Problem to work on:
Output solely the number of lines containing the string "from".

┌──

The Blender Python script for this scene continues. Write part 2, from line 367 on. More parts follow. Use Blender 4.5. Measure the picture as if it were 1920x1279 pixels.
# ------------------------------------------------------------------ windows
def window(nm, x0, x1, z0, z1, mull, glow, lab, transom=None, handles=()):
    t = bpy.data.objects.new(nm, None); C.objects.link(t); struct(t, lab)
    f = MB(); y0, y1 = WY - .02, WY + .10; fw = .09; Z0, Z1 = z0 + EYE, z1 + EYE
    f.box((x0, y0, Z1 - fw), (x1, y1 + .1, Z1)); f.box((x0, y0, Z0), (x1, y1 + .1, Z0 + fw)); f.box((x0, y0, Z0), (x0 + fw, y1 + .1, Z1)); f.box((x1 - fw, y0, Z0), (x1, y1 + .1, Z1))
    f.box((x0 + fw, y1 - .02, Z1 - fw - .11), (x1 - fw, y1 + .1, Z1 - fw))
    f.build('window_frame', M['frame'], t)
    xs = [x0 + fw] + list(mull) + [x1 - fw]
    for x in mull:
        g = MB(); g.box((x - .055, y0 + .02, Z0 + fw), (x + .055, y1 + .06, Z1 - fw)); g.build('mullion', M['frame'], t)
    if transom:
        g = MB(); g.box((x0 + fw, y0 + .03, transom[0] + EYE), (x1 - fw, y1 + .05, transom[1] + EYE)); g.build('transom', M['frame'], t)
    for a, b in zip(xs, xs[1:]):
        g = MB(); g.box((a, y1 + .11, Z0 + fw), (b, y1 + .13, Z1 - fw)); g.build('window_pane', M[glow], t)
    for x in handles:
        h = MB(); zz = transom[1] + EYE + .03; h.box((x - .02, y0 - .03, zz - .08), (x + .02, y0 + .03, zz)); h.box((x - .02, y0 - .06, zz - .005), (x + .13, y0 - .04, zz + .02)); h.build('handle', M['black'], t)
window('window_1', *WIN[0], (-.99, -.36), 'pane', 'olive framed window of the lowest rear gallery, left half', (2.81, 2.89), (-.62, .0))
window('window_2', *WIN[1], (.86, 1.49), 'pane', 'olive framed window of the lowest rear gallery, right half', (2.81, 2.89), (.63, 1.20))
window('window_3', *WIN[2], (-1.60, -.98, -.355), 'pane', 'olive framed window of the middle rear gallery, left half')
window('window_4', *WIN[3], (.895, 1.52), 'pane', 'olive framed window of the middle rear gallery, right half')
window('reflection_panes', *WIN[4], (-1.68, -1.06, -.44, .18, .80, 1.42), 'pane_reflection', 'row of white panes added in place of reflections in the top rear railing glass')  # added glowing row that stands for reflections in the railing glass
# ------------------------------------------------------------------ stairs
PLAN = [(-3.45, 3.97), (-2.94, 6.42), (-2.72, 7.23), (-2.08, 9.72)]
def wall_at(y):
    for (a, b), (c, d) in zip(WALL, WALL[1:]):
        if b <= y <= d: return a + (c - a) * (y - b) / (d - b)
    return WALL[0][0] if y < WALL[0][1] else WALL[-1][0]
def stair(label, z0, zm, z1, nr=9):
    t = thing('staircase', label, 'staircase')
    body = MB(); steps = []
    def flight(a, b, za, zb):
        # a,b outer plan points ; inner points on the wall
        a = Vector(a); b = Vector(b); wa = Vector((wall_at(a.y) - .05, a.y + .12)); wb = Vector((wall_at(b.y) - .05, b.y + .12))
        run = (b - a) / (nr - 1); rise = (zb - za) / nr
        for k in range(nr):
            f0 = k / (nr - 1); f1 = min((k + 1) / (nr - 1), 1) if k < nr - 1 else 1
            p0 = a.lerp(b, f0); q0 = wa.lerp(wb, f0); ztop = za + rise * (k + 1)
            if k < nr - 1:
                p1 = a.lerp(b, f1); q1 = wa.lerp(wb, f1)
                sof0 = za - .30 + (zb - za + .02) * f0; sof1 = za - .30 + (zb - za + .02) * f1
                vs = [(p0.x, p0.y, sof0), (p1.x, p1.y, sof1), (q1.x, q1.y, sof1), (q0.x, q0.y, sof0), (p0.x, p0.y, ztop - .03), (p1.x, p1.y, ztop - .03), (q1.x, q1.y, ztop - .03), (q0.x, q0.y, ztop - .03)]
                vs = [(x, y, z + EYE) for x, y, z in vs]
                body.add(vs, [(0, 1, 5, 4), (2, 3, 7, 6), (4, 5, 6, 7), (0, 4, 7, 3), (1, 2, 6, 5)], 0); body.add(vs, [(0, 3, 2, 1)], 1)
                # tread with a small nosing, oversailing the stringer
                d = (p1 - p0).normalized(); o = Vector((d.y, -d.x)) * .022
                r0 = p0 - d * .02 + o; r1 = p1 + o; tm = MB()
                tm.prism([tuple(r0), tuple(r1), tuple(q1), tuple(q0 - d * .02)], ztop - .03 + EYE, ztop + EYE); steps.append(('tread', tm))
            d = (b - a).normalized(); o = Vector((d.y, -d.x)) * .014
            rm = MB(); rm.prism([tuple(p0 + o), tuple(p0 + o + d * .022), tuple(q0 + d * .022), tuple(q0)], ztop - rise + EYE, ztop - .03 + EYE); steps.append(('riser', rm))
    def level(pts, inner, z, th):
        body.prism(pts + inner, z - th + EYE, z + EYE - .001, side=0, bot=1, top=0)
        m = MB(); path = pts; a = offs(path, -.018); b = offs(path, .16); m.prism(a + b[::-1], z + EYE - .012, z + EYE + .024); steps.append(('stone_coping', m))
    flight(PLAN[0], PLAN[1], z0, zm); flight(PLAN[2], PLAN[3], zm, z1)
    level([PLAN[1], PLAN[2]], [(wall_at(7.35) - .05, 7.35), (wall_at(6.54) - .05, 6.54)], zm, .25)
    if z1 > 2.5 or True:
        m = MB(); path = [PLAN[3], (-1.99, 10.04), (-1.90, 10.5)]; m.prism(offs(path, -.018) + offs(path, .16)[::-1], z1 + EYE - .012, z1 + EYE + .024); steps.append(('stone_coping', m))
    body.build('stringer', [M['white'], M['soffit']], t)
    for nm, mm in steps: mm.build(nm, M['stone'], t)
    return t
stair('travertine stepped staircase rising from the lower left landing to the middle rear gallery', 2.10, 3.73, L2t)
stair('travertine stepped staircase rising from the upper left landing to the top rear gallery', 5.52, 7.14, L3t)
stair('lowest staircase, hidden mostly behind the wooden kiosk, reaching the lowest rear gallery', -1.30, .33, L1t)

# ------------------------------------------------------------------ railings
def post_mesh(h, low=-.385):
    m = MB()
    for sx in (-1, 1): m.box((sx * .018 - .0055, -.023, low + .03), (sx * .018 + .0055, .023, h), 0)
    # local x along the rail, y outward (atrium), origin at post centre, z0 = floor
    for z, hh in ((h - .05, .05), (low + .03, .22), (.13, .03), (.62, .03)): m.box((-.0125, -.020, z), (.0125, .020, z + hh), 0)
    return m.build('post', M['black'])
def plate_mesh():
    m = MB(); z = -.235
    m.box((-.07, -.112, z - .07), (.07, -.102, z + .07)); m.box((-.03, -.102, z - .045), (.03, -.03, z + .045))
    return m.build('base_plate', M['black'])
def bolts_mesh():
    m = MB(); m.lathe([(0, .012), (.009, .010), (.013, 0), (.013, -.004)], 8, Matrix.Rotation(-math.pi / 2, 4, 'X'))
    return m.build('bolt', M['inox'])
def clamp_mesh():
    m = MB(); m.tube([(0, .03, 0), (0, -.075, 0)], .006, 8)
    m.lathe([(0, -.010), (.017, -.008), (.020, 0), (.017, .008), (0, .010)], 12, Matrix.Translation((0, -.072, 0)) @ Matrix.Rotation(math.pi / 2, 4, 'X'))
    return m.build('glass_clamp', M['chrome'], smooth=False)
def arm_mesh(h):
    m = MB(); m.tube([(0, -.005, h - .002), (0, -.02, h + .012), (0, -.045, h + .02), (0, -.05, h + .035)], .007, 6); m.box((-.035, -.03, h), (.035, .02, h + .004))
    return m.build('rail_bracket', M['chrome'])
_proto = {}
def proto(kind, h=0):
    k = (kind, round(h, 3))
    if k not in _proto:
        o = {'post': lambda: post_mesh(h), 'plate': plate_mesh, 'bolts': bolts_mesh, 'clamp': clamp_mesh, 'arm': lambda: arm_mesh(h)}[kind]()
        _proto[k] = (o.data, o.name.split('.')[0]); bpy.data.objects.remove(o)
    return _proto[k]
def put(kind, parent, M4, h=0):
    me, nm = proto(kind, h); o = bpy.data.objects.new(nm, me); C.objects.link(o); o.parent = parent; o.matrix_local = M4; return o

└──

Response to the exercise:
3